DATASET CONTENT:

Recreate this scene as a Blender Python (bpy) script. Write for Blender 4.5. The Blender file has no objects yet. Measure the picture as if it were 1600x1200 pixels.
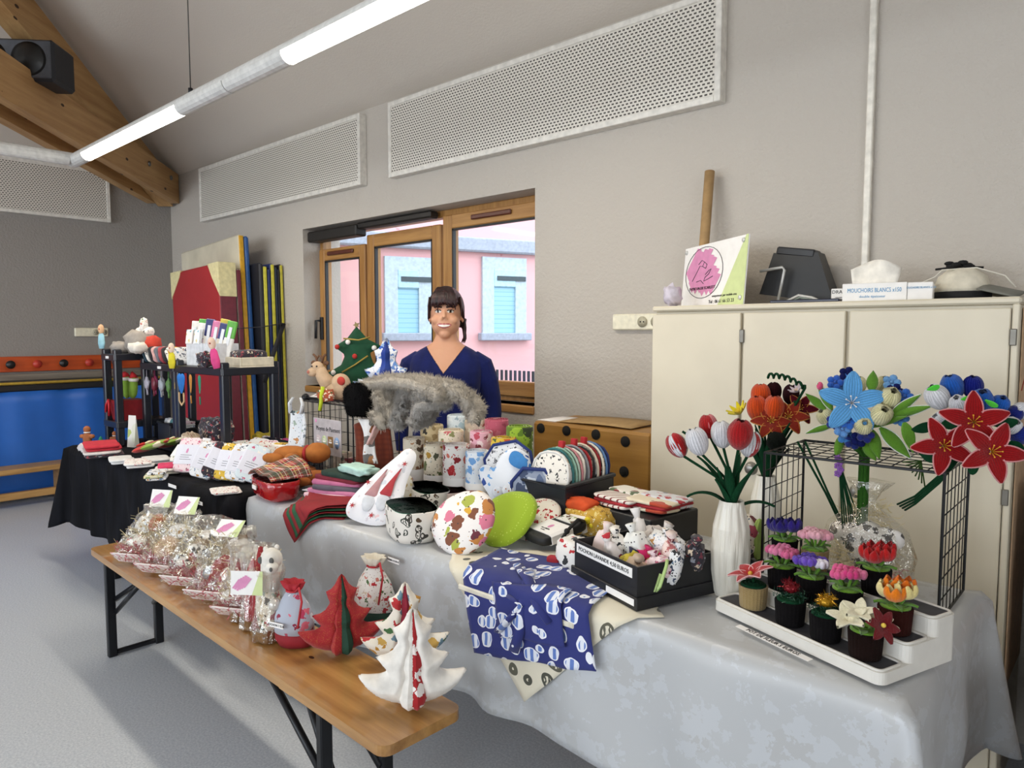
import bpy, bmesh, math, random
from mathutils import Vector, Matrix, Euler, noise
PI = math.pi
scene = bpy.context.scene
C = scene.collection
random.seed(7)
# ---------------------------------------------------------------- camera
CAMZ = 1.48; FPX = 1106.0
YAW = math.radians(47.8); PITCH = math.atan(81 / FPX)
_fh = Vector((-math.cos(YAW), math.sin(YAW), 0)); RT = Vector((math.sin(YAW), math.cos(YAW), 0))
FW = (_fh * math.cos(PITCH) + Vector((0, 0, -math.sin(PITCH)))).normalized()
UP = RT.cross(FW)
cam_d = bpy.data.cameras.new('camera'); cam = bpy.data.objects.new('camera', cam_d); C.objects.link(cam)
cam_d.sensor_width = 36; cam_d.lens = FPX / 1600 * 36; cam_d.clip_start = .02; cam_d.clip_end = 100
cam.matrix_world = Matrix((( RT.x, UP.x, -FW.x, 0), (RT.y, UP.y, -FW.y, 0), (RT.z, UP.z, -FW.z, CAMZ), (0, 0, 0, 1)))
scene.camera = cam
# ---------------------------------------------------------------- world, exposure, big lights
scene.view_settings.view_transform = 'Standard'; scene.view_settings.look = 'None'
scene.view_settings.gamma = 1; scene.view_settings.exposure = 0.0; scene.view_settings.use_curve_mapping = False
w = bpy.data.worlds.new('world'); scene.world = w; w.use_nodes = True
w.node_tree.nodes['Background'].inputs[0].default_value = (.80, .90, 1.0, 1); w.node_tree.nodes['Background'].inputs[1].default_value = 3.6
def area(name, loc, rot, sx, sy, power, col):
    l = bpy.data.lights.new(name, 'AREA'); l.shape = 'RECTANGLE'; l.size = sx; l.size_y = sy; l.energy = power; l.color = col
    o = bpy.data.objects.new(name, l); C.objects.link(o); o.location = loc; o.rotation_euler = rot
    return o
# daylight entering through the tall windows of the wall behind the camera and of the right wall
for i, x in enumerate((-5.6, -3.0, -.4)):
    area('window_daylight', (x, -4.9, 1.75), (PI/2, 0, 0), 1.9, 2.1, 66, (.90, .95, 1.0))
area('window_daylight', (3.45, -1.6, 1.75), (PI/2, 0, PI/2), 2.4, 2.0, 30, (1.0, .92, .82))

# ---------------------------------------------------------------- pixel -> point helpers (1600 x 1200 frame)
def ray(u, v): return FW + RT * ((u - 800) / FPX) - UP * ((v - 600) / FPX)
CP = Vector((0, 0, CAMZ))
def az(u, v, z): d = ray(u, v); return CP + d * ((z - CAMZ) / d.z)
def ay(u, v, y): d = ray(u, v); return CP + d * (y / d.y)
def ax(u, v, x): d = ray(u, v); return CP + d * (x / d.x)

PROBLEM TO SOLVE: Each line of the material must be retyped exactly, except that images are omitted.

SOLUTION BELOW:
Recreate this scene as a Blender Python (bpy) script. Write for Blender 4.5. The Blender file has no objects yet. Measure the picture as if it were 1600x1200 pixels.
import bpy, bmesh, math, random
from mathutils import Vector, Matrix, Euler, noise
PI = math.pi
scene = bpy.context.scene
C = scene.collection
random.seed(7)
# ---------------------------------------------------------------- camera
CAMZ = 1.48; FPX = 1106.0
YAW = math.radians(47.8); PITCH = math.atan(81 / FPX)
_fh = Vector((-math.cos(YAW), math.sin(YAW), 0)); RT = Vector((math.sin(YAW), math.cos(YAW), 0))
FW = (_fh * math.cos(PITCH) + Vector((0, 0, -math.sin(PITCH)))).normalized()
UP = RT.cross(FW)
cam_d = bpy.data.cameras.new('camera'); cam = bpy.data.objects.new('camera', cam_d); C.objects.link(cam)
cam_d.sensor_width = 36; cam_d.lens = FPX / 1600 * 36; cam_d.clip_start = .02; cam_d.clip_end = 100
cam.matrix_world = Matrix((( RT.x, UP.x, -FW.x, 0), (RT.y, UP.y, -FW.y, 0), (RT.z, UP.z, -FW.z, CAMZ), (0, 0, 0, 1)))
scene.camera = cam
# ---------------------------------------------------------------- world, exposure, big lights
scene.view_settings.view_transform = 'Standard'; scene.view_settings.look = 'None'
scene.view_settings.gamma = 1; scene.view_settings.exposure = 0.0; scene.view_settings.use_curve_mapping = False
w = bpy.data.worlds.new('world'); scene.world = w; w.use_nodes = True
w.node_tree.nodes['Background'].inputs[0].default_value = (.80, .90, 1.0, 1); w.node_tree.nodes['Background'].inputs[1].default_value = 3.6
def area(name, loc, rot, sx, sy, power, col):
    l = bpy.data.lights.new(name, 'AREA'); l.shape = 'RECTANGLE'; l.size = sx; l.size_y = sy; l.energy = power; l.color = col
    o = bpy.data.objects.new(name, l); C.objects.link(o); o.location = loc; o.rotation_euler = rot
    return o
# daylight entering through the tall windows of the wall behind the camera and of the right wall
for i, x in enumerate((-5.6, -3.0, -.4)):
    area('window_daylight', (x, -4.9, 1.75), (PI/2, 0, 0), 1.9, 2.1, 66, (.90, .95, 1.0))
area('window_daylight', (3.45, -1.6, 1.75), (PI/2, 0, PI/2), 2.4, 2.0, 30, (1.0, .92, .82))

# ---------------------------------------------------------------- pixel -> point helpers (1600 x 1200 frame)
def ray(u, v): return FW + RT * ((u - 800) / FPX) - UP * ((v - 600) / FPX)
CP = Vector((0, 0, CAMZ))
def az(u, v, z): d = ray(u, v); return CP + d * ((z - CAMZ) / d.z)
def ay(u, v, y): d = ray(u, v); return CP + d * (y / d.y)
def ax(u, v, x): d = ray(u, v); return CP + d * (x / d.x)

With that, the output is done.